What is being asked:
Don't include pictures. Quote the lines below from the first through the line that contains "put_bench(copy_tree(bench0), p, f, lb)".

Data excerpt:
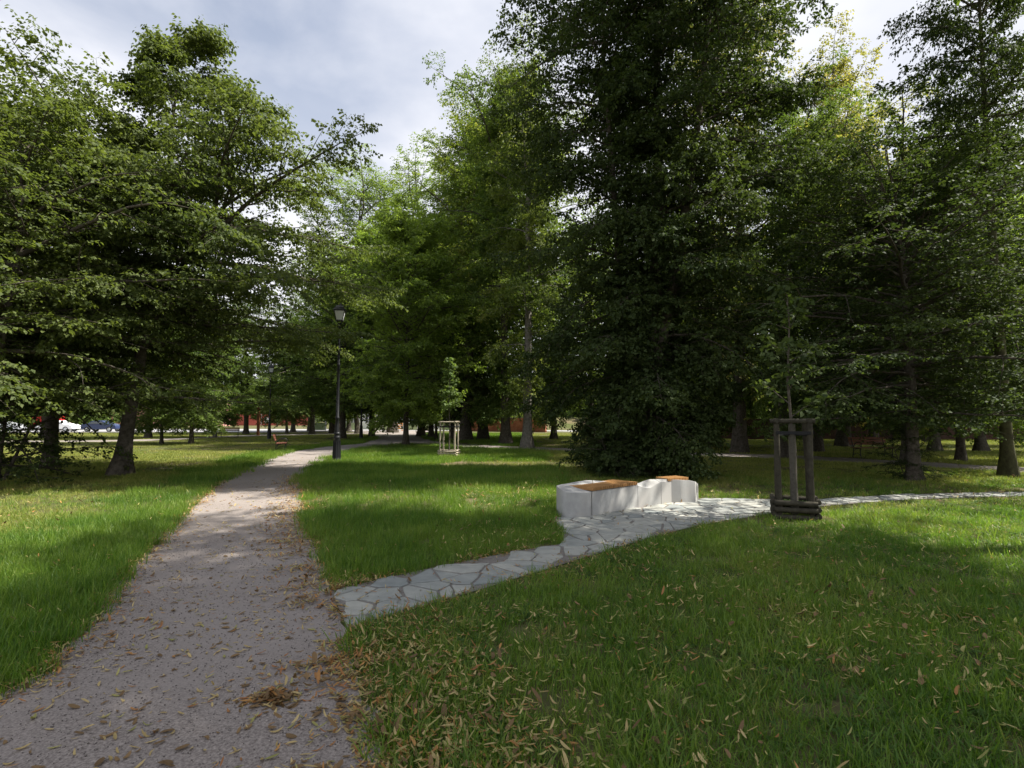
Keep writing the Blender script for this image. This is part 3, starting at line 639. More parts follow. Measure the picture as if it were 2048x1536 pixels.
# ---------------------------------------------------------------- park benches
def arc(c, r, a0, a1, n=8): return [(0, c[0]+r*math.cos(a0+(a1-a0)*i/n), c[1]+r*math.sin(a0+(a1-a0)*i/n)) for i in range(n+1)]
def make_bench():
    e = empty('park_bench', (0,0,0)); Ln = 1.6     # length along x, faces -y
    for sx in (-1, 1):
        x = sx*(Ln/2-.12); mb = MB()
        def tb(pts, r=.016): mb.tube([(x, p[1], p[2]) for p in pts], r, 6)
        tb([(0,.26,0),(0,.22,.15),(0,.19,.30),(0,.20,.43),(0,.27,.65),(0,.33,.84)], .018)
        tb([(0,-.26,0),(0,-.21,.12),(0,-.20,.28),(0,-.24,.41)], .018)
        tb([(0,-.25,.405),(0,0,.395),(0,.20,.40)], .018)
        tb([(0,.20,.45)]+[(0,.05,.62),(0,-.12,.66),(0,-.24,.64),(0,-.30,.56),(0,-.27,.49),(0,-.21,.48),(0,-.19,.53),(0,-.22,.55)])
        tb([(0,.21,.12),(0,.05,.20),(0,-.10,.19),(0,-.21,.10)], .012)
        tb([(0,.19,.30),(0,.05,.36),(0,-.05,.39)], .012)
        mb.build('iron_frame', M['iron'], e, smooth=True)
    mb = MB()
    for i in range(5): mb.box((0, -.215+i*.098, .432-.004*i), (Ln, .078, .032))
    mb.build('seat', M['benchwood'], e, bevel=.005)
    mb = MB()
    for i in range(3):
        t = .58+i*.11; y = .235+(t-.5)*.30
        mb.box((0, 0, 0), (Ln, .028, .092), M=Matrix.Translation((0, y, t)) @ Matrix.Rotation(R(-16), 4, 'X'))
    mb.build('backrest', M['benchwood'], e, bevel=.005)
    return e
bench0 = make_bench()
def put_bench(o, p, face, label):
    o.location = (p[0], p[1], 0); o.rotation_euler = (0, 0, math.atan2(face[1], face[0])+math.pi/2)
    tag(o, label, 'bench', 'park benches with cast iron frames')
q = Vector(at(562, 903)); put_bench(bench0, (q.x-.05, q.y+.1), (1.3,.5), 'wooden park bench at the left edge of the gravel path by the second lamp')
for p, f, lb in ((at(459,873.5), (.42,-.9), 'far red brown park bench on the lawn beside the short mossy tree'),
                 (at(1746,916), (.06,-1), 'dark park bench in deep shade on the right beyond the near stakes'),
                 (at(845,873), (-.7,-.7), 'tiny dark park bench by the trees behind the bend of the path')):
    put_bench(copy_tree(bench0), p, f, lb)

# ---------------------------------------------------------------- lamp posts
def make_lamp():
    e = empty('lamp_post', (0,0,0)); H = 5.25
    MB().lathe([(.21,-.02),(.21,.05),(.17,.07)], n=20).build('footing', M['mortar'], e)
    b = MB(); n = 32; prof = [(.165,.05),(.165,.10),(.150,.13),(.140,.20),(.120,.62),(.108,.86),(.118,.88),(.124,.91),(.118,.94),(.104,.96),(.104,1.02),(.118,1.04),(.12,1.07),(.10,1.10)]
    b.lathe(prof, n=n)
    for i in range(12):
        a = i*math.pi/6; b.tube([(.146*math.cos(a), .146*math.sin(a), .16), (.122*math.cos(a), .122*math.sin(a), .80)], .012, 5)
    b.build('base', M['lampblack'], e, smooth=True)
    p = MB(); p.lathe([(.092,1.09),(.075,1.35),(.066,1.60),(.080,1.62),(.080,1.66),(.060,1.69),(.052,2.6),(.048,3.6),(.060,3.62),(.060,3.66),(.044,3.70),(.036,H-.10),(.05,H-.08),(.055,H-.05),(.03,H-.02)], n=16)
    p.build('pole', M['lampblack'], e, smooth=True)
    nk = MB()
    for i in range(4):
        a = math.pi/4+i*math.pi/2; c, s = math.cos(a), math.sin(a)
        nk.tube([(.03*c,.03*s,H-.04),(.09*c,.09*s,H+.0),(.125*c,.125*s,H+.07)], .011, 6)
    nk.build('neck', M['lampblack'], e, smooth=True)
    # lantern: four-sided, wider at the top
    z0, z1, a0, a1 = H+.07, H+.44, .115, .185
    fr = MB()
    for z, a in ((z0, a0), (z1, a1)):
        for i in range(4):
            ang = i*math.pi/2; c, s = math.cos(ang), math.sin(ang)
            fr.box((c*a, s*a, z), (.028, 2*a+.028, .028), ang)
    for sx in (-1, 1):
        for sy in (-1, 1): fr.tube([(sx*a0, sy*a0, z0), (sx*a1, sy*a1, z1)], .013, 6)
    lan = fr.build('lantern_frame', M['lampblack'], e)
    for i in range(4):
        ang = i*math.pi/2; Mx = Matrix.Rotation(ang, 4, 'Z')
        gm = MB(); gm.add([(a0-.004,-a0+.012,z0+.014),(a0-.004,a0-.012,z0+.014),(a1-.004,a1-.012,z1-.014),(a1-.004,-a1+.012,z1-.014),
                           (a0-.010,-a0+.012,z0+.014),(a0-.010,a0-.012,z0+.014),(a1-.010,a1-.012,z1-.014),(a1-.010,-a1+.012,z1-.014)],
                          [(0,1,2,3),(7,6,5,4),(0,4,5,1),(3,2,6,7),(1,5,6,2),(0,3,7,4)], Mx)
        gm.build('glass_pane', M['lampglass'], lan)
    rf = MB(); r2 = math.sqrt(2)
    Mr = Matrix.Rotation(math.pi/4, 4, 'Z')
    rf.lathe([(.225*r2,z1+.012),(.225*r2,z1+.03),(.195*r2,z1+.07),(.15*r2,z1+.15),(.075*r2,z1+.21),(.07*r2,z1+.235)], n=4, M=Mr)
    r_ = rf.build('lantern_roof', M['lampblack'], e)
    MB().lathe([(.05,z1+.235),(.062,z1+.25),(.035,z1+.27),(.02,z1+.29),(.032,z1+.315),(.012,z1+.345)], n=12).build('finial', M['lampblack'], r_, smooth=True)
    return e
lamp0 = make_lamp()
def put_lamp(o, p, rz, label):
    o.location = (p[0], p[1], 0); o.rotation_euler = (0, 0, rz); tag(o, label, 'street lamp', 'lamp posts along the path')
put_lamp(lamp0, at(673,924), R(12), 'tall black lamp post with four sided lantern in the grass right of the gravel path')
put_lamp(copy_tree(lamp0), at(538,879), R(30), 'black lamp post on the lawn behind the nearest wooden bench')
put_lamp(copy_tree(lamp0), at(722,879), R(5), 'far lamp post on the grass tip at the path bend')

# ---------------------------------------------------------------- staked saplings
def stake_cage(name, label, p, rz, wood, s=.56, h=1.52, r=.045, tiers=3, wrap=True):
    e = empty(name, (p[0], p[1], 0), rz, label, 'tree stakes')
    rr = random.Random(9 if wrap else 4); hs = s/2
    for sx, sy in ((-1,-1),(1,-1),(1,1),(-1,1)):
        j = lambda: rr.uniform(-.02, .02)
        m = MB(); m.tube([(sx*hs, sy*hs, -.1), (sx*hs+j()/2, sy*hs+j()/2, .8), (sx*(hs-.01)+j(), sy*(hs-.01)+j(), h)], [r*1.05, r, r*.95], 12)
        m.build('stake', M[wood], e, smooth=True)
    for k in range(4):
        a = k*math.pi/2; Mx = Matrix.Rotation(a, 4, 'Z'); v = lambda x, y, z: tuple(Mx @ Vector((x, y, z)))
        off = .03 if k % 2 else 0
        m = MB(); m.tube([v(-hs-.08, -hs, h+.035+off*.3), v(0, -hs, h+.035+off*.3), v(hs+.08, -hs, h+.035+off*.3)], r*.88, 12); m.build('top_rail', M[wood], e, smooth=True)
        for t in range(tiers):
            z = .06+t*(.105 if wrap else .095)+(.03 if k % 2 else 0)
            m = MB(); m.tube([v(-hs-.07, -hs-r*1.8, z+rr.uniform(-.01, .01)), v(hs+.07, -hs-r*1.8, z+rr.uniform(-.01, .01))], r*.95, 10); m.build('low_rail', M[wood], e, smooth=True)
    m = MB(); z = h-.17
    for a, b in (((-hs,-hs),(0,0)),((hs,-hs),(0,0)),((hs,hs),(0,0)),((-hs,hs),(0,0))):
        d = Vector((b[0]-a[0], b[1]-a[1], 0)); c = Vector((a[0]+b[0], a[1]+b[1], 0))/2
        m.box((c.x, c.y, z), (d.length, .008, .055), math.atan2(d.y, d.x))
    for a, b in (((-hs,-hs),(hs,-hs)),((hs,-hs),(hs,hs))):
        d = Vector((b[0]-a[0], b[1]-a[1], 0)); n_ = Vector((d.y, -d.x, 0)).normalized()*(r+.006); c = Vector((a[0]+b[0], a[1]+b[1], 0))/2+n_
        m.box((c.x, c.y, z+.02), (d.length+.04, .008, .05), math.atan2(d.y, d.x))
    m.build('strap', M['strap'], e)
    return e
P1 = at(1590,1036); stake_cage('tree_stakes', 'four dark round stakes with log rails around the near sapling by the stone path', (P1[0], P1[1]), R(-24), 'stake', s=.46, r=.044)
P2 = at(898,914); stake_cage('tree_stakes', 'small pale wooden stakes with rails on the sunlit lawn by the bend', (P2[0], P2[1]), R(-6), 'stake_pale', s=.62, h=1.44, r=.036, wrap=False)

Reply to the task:
Keep writing the Blender script for this image. This is part 3, starting at line 639. More parts follow. Measure the picture as if it were 2048x1536 pixels.
# ---------------------------------------------------------------- park benches
def arc(c, r, a0, a1, n=8): return [(0, c[0]+r*math.cos(a0+(a1-a0)*i/n), c[1]+r*math.sin(a0+(a1-a0)*i/n)) for i in range(n+1)]
def make_bench():
    e = empty('park_bench', (0,0,0)); Ln = 1.6     # length along x, faces -y
    for sx in (-1, 1):
        x = sx*(Ln/2-.12); mb = MB()
        def tb(pts, r=.016): mb.tube([(x, p[1], p[2]) for p in pts], r, 6)
        tb([(0,.26,0),(0,.22,.15),(0,.19,.30),(0,.20,.43),(0,.27,.65),(0,.33,.84)], .018)
        tb([(0,-.26,0),(0,-.21,.12),(0,-.20,.28),(0,-.24,.41)], .018)
        tb([(0,-.25,.405),(0,0,.395),(0,.20,.40)], .018)
        tb([(0,.20,.45)]+[(0,.05,.62),(0,-.12,.66),(0,-.24,.64),(0,-.30,.56),(0,-.27,.49),(0,-.21,.48),(0,-.19,.53),(0,-.22,.55)])
        tb([(0,.21,.12),(0,.05,.20),(0,-.10,.19),(0,-.21,.10)], .012)
        tb([(0,.19,.30),(0,.05,.36),(0,-.05,.39)], .012)
        mb.build('iron_frame', M['iron'], e, smooth=True)
    mb = MB()
    for i in range(5): mb.box((0, -.215+i*.098, .432-.004*i), (Ln, .078, .032))
    mb.build('seat', M['benchwood'], e, bevel=.005)
    mb = MB()
    for i in range(3):
        t = .58+i*.11; y = .235+(t-.5)*.30
        mb.box((0, 0, 0), (Ln, .028, .092), M=Matrix.Translation((0, y, t)) @ Matrix.Rotation(R(-16), 4, 'X'))
    mb.build('backrest', M['benchwood'], e, bevel=.005)
    return e
bench0 = make_bench()
def put_bench(o, p, face, label):
    o.location = (p[0], p[1], 0); o.rotation_euler = (0, 0, math.atan2(face[1], face[0])+math.pi/2)
    tag(o, label, 'bench', 'park benches with cast iron frames')
q = Vector(at(562, 903)); put_bench(bench0, (q.x-.05, q.y+.1), (1.3,.5), 'wooden park bench at the left edge of the gravel path by the second lamp')
for p, f, lb in ((at(459,873.5), (.42,-.9), 'far red brown park bench on the lawn beside the short mossy tree'),
                 (at(1746,916), (.06,-1), 'dark park bench in deep shade on the right beyond the near stakes'),
                 (at(845,873), (-.7,-.7), 'tiny dark park bench by the trees behind the bend of the path')):
    put_bench(copy_tree(bench0), p, f, lb)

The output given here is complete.